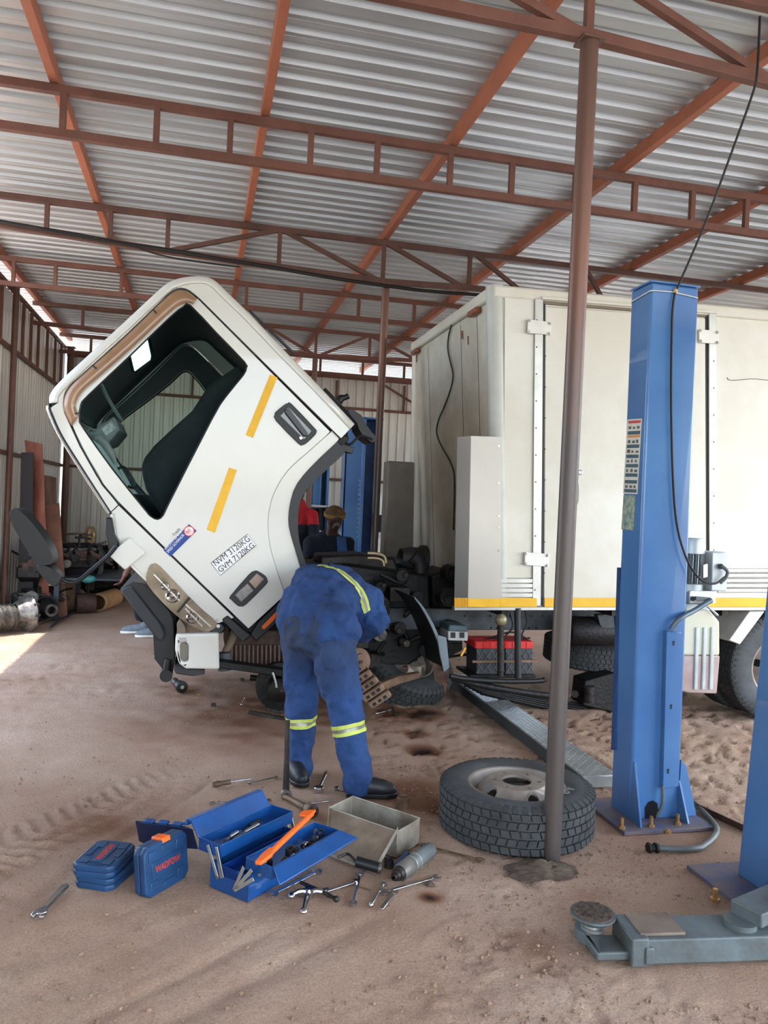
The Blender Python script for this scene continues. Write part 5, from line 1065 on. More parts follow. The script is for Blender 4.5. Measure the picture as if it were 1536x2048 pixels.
# ================================================================ TOOLS
def TZ(a, b): return (400+a/2.56, 1380+b/2.56)
def TB(a, b): return (40+a/2.327, 1540+b/2.327)
STEELT = mat('worn_tool_steel', (150, 146, 140), .35, .85, .25, 14); BROWNT = mat('rusty_spanner', (120, 98, 76), .6, .4, .3, 14); DARKT = mat('dark_tool_steel', (70, 66, 62), .45, .6, .3, 14)
def ring(m, c, r, rh, t, n=20):
    m.lathe((c.x, c.y, c.z-t/2), (0, 0, 1), [(0, rh), (0, r), (t, r), (t, rh), (0, rh)], n)
def jaw(m, c, d, r, t):
    n = V((-d.y, d.x, 0)); pts = [c-d*r*1.0-n*r*.45, c-d*r*.2-n*r, c+d*r*.75-n*r*1.0, c+d*r*1.15-n*r*.62, c+d*r*.1-n*r*.42, c-d*r*.15, c+d*r*.1+n*r*.42, c+d*r*1.15+n*r*.62, c+d*r*.75+n*r*1.0, c-d*r*.2+n*r, c-d*r*1.0+n*r*.45]
    m.prism([[V((p.x, p.y, c.z-t/2)) for p in pts]], (0, 0, t))
def spanner(a, b, label, ends='ring,jaw', m=STEELT, w_=.012, r=.016, z=.010, t=.007, name='spanner', cat='spanner', group=None, par=None):
    A, B = PZ(*a, z), PZ(*b, z); d = (B-A).normalized(); e = ends.split(',')
    th = thing(name, label, cat, (A.x, A.y, 0), group)
    obj('shaft', MB().bar(A+d*r*.8, B-d*r*.8, w_, t), m, th, bevel=.0018)
    for p, k, dd in ((A, e[0], -d), (B, e[1], d)):
        mb = MB()
        if k == 'ring': ring(mb, p, r, r*.6, t*1.4)
        elif k == 'jaw': jaw(mb, p, dd, r, t*1.2)
        elif k == 'socket': mb.lathe(p-V((0, 0, r)), (0, 0, 1), [(0, r*.7), (0, r), (r*2, r), (r*2, r*.7), (r*.6, r*.65), (r*.6, .0005)], 16)
        elif k == 'ball': mb.ball(p, r*.8, 6)
        else: continue
        obj({'ring': 'ring_end', 'jaw': 'open_end', 'socket': 'socket', 'ball': 'tip'}[k], mb, m, th, smooth=True)
    return th
spanner(TZ(255, 475), TZ(390, 447), 'slim spanner between the wire brush and the upright wheel brace', 'ball,ring', r=.010, w_=.007)
spanner(TZ(62, 580), TZ(350, 566), 'long chrome spanner lying just behind the blue toolbox lid', 'ring,jaw', CHROME, r=.014, w_=.009)
spanner(TZ(1150, 797), TZ(1430, 870), 'rusty brown spanner pointing from the air tool to the flat wheel', 'ring,jaw', BROWNT, r=.018, w_=.012)
spanner(TZ(945, 1035), TZ(1210, 960), 'long chrome combination spanner nearest below the air tool', 'jaw,jaw', CHROME, r=.017, w_=.012)
spanner(TZ(875, 1100), TZ(942, 992), 'short chrome spanner with its ring near the jaw of the long chrome one', 'ball,ring', CHROME, r=.014, w_=.011)
spanner(TZ(922, 1130), TZ(995, 1035), 'flat square-ended chrome bar, nearest of the chrome tools', 'none,jaw', CHROME, r=.014, w_=.016)
spanner(TZ(785, 1092), TZ(820, 940), 'double-ended chrome spanner standing alone right of the puller', 'ring,jaw', CHROME, r=.016, w_=.012)
spanner(TZ(375, 1043), TZ(600, 932), 'thick chrome ring spanner lying along the front of the toolbox', 'jaw,ring', CHROME, r=.02, w_=.016)
spanner(TZ(640, 1035), TZ(795, 985), 'curved chrome socket extension beside the puller', 'none,socket', CHROME, r=.011, w_=.010)
spanner(TZ(905, 120), TZ(975, 104), 'bright rod with a cross handle under the truck beside the hub', 'ball,socket', CHROME, r=.012, w_=.010)
spanner(TZ(985, 85), TZ(1000, 122), 'small dark cross handle at the end of the bright rod', 'ball,ball', DARKT, r=.01, w_=.01)
spanner(TZ(905, 478), TZ(945, 468), 'small ring tool against the heel of the near boot', 'ring,ring', CHROME, r=.014, w_=.010)
spanner(TZ(700, 508), TZ(742, 512), 'stub of a chrome bit between the two boots', 'socket,ball', CHROME, r=.012, w_=.010)
spanner(TZ(562, 582), TZ(695, 566), 'thin screwdriver blade behind the steel box', 'ball,none', CHROME, r=.008, w_=.006)
spanner(TZ(810, 1008), TZ(885, 1028), 'thin brown wire pin beside the lone chrome spanner', 'none,none', BROWNT, r=.005, w_=.005)
spanner((483, 1409), (490, 1396), 'short bright pin on the ground below the radiator', 'ball,ball', CHROME, r=.010, w_=.012)
spanner(TZ(245, 112), TZ(440, 148), 'long black bar lying behind the legs of the bent mechanic', 'none,none', DARKT, r=.012, w_=.03, t=.02)
spanner(TZ(345, 95), TZ(430, 118), 'black bracket lying on the far side of the long black bar', 'socket,none', DARKT, r=.025, w_=.05, t=.03, name='bracket', cat='bracket')
# adjustable wrench
A, B = PZ(78, 1832, .012), PZ(133, 1772, .012); d = (B-A).normalized(); n = V((-d.y, d.x, 0))
t = thing('adjustable_wrench', 'adjustable wrench lying alone at the far left of the tools', 'wrench', (A.x, A.y, 0))
obj('handle', MB().prism([[A+d*.03-n*.010, B-d*.01-n*.014, B+n*.0+d*.006, B-d*.01+n*.014, A+d*.03+n*.010]], (0, 0, .010)), STEELT, t, bevel=.003)
obj('handle_web', MB().prism([[A+d*.05-n*.006, B-d*.035-n*.008, B-d*.035+n*.008, A+d*.05+n*.006]], (0, 0, .0115)), mat('dirty_web', (120, 106, 90), .6, .3), t)
obj('head', MB().prism([[A+d*.035-n*.014, A+d*.035+n*.014, A+d*.01+n*.024, A-d*.02+n*.022, A-d*.026+n*.008, A-d*.004+n*.006, A-d*.004-n*.012, A+d*.01-n*.024]], (0, 0, .014)), CHROME, t, bevel=.003)
obj('moving_jaw', MB().prism([[A-d*.002-n*.026, A-d*.002-n*.012, A-d*.028-n*.012, A-d*.022-n*.026]], (0, 0, .013)), CHROME, t, bevel=.002)
obj('knurl', MB().cyl(A+d*.012-n*.010+V((0, 0, .004)), A+d*.012+n*.012+V((0, 0, .004)), .007, n=12), DARKT, t, smooth=True)
# wire brush / driver
A, B, D = PZ(*TZ(68, 485), .016), PZ(*TZ(155, 470), .016), PZ(*TZ(260, 455), .012)
t = thing('screwdriver', 'screwdriver with a frayed brown handle, leftmost of the tools behind the toolbox', 'screwdriver', (A.x, A.y, 0))
obj('handle', MB().tube([A, A*.75+B*.25, A*.5+B*.5, B], [.014, .017, .012, .013], 12), BROWNT, t, smooth=True); obj('blade', MB().cyl(B, D, .004, n=8), CHROME, t, smooth=True)
# ratchet
A, B = PZ(*TZ(608, 508), .016), PZ(*TZ(640, 440), .014); d = (B-A).normalized()
t = thing('ratchet', 'chrome ratchet with a big round head between the boots', 'ratchet', (A.x, A.y, 0)); obj('head', MB().cyl(A-V((0, 0, .016)), A+V((0, 0, .014)), .026, n=20), CHROME, t, bevel=.004); obj('handle', MB().tube([A+d*.02, A+d*.06, B], [.010, .008, .012], 10), CHROME, t, smooth=True); obj('grip', MB().tube([B, B+d*.05], .012, 10), BROWNT, t, smooth=True)
# wheel brace standing against the leg, and its bent socket end on the ground
g = PZ(572, 1588, .03); top = PY(575, 1440, g.y+.06)
t = thing('wheel_brace', 'tall dark wheel brace standing against the left leg of the bent mechanic', 'wheel brace', (g.x, g.y, 0))
obj('flat_shank', MB().tube([top, top*.6+g*.4, g], [.013, .012, .018], 4), DARKT, t, smooth=False)
obj('eye', MB().lathe(g-V((0, .02, 0)), (0, 1, 0), [(0, .012), (0, .026), (.03, .026), (.03, .012), (0, .012)], 20), STEELT, t, smooth=True)
A, B = PZ(*TZ(430, 545), .022), PZ(*TZ(540, 603), .024)
t = thing('socket_wrench', 'heavy rusty cranked wrench ending in a large socket, left of the steel box', 'wrench', (A.x, A.y, 0))
obj('shank', MB().tube([A, A*.6+B*.4+V((0, 0, .004)), B], [.016, .014, .02], 12), BROWNT, t, smooth=True)
cS = PZ(*TZ(572, 622), .034); dS = (cS-B); dS.z = 0; dS.normalize(); obj('socket', MB().lathe(cS-dS*.055, dS, [(0, .012), (.004, .024), (.03, .03), (.062, .034), (.062, .024), (.03, .022), (.03, .0005)], 24), BROWNT, t, smooth=True)
# puller with three arms
c = PZ(*TZ(560, 1035), .022); t = thing('puller', 'chrome three-armed puller on the ground in front of the toolbox', 'puller', (c.x, c.y, 0))
obj('hub', MB().cyl(c-V((0, 0, .02)), c+V((0, 0, .018)), .018, n=12), CHROME, t, smooth=True)
for q, m_ in (((470, 1050), CHROME), ((530, 1130), CHROME), ((660, 1050), STEELT)):
    e = PZ(*TZ(*q), .012); obj('arm', MB().tube([c, (c+e)/2+V((0, 0, .012)), e], [.011, .010, .008], 8, 1), m_, t, smooth=True); obj('claw', MB().ball(e, .015, 6, (1, 1, .7)), m_, t, smooth=True)
obj('screw', MB().tube([PZ(*TZ(515, 985), .022), PZ(*TZ(620, 1030), .026), PZ(*TZ(700, 1072), .014)], .007, 8), DARKT, t, smooth=True); obj('screw_head', MB().ball(PZ(*TZ(698, 1070), .016), .012, 6), DARKT, t, smooth=True)
spanner(TZ(600, 1035), TZ(675, 1015), 'flat steel bar half under the arms of the puller', 'none,none', CHROME, w_=.02, t=.008)
# air tool
A, B = PZ(*TZ(990, 962), .03), PZ(*TZ(1185, 812), .034); d = (B-A).normalized(); L_ = (B-A).length
t = thing('air_hammer', 'grey barrel-shaped air tool lying right of the open steel box', 'air tool', (A.x, A.y, 0))
obj('nose', MB().lathe(A, d, [(0, .006), (0, .012), (.012, .014), (.012, .018), (.03, .020), (.03, .024), (.05, .028)], 20), DARKT, t, smooth=True)
obj('barrel', MB().lathe(A, d, [(.05, .030), (.06, .034), (.13, .034), (.135, .030), (.15, .030)], 24), mat('tool_grey', (128, 124, 116), .45, .4, .2), t, smooth=True)
obj('rear_body', MB().lathe(A, d, [(.15, .031), (.19, .033), (L_-.01, .030), (L_, .02), (L_+.002, .001)], 24), mat('tool_bluegrey', (112, 118, 118), .45, .2, .2), t, smooth=True)
for s in (.135, .17): obj('band', MB().lathe(A, d, [(s, .0315), (s, .0352), (s+.008, .0352), (s+.008, .0315)], 24), ALU, t, smooth=True)
n = V((-d.y, d.x, 0)); obj('trigger', MB().bar(A+d*.08+n*.036+V((0, 0, .01)), A+d*.2+n*.05+V((0, 0, .014)), .02, .012), CBLUE, t, bevel=.004)
p = PZ(*TZ(968, 885), .018); o = obj('socket', MB().lathe(p-V((0, 0, .018)), (0, 0, 1), [(0, .015), (0, .02), (.034, .02), (.034, .014), (.012, .012), (.012, .0005)], 18), DARKT, smooth=True); tag(rebase(o, (p.x, p.y, 0)), 'single dark socket between the steel box and the air tool', 'socket')
p = PZ(*TZ(1040, 605), 0); o = obj('cup', MB().lathe(p, (0, 0, 1), [(0, .0005), (0, .03), (.055, .034), (.06, .028), (.02, .022), (.02, .0005)], 20), BROWNT, smooth=True); tag(rebase(o, p), 'rusty cup-shaped part behind the steel box', 'machine part')
for q, l in (((427, 1413), 'single dark nut on the ground at the left below the bumper'), ((484, 1262+100), 'brown nut under the radiator')):
    p = PZ(*q, 0); o = obj('nut', MB().lathe(p, (0, 0, 1), [(0, .01), (0, .02), (.022, .02), (.022, .01), (0, .01)], 6), DARKT); tag(rebase(o, p), l, 'nut')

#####

## The task
Find all lines where the word "from" appears. Copy them.

## Result
The Blender Python script for this scene continues. Write part 5, from line 1065 on. More parts follow. The script is for Blender 4.5. Measure the picture as if it were 1536x2048 pixels.
spanner(TZ(1150, 797), TZ(1430, 870), 'rusty brown spanner pointing from the air tool to the flat wheel', 'ring,jaw', BROWNT, r=.018, w_=.012)